Needless to say, I didn't quite enjoyed myself as much as I would've liked.

Being sober at a party sucks.

I'm NEVER doing this again.

Wednesday, December 5, 2007

My Mini Reviews.

Copying Eyeris's style of not a review review, but not quite. My review's format is going to be more like "spit everything out from my head right at the moment I'm typing it" sort. Short and sweet posts are good right? Yes, and so are updates.

Stardust
I have read the book and I kinda liked it. I have watched the movie and I liked it even MORE than the book! Movie was not exactly like the book, but it is so damn adorable you'll leave the theatre (only after the movie of course) with a goofy smile on your face and a warm feeling in your tummy. The cast was right, the scenes were right, the lines were right, the storytelling was right. The lead guy was damn lovable in a puppy-eyed sort of way. I did feel that somebody a bit more ethereal than Claire Danes should take her role, but I can't think of any names. Definitely NOT Kirsten Dunst, though. And Cate Blanchett's too old. Somebody younger. Easily one of my favourite movie of the year (tied top spot with 300!). It didn't try too hard to tell you a story, it just TOLD you the story - something which a lot of movies these days try too hard to do but just can't seem to get it right. Stardust got it just right.

Hitman
Lead character looks cool until he starts to speak. The way he lifelessly stares into the screen, right at me, as he swiftly disembowels yet another victim just makes me want to take him home and.... I can't freaking believe he was that floppy wristed disjointed hipped gay bad guy from Die Hard 4.0. Until he opens his yap, then try as hard as I can I just could NOT forget that he IS that floppy wristed disjointed hipped gay bad guy from Die Hard 4.0, which totally loses that bad-boy-sex-appeal. The girl is kind of goth hot but is totally pointless and is only there to spice it up with some sex, which we can see NONE of. Nobody can act for shit.The script murders IQ. The plot was... WHAT PLOT? Save money, play the damn game. Don't bother watching it.

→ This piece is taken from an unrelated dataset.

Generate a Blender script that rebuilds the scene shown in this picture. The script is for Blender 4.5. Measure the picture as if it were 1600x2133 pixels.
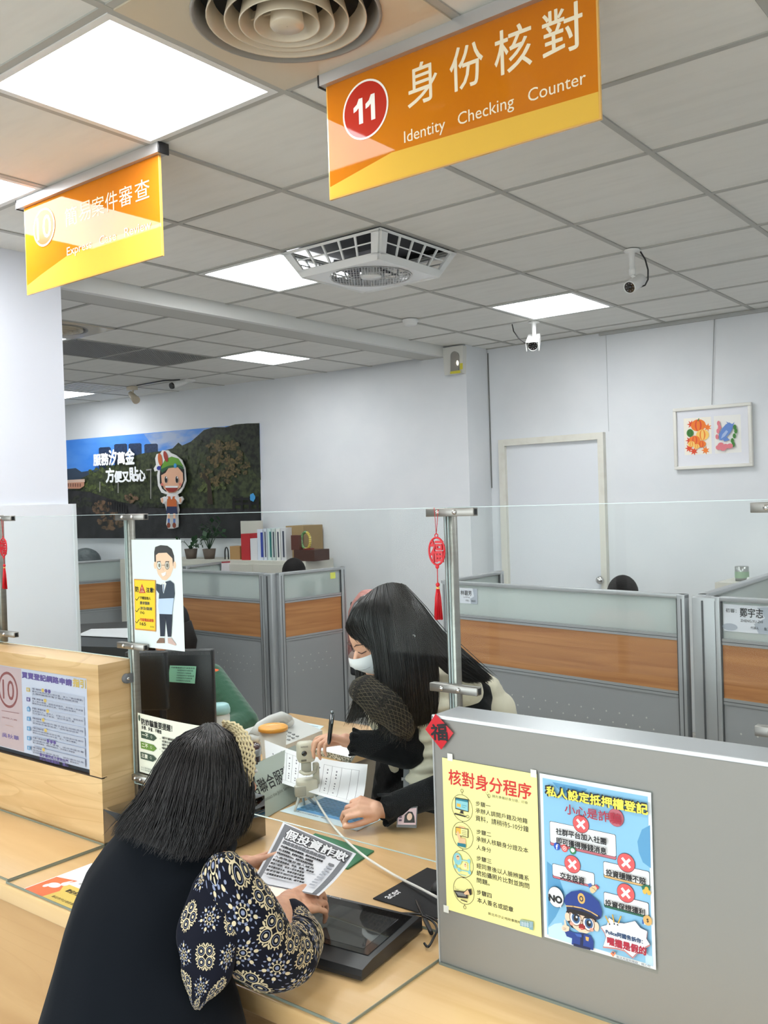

I'm not even going to catch Beowulf - because watching fake Angelina Jolie on screen just doesn't it do it for me. But I might try to catch the Enchanted - because somebody told me that *I* would like it. Apparently this somebody reads my blog and KNOW that I'm an ANGRY, BITTER baby eating machine and YET this person thinks I might like it. If he is wrong, his first newborn I shall consume. You know who you are, so be afraid, because I KNOW where you live. Muahahahahaha!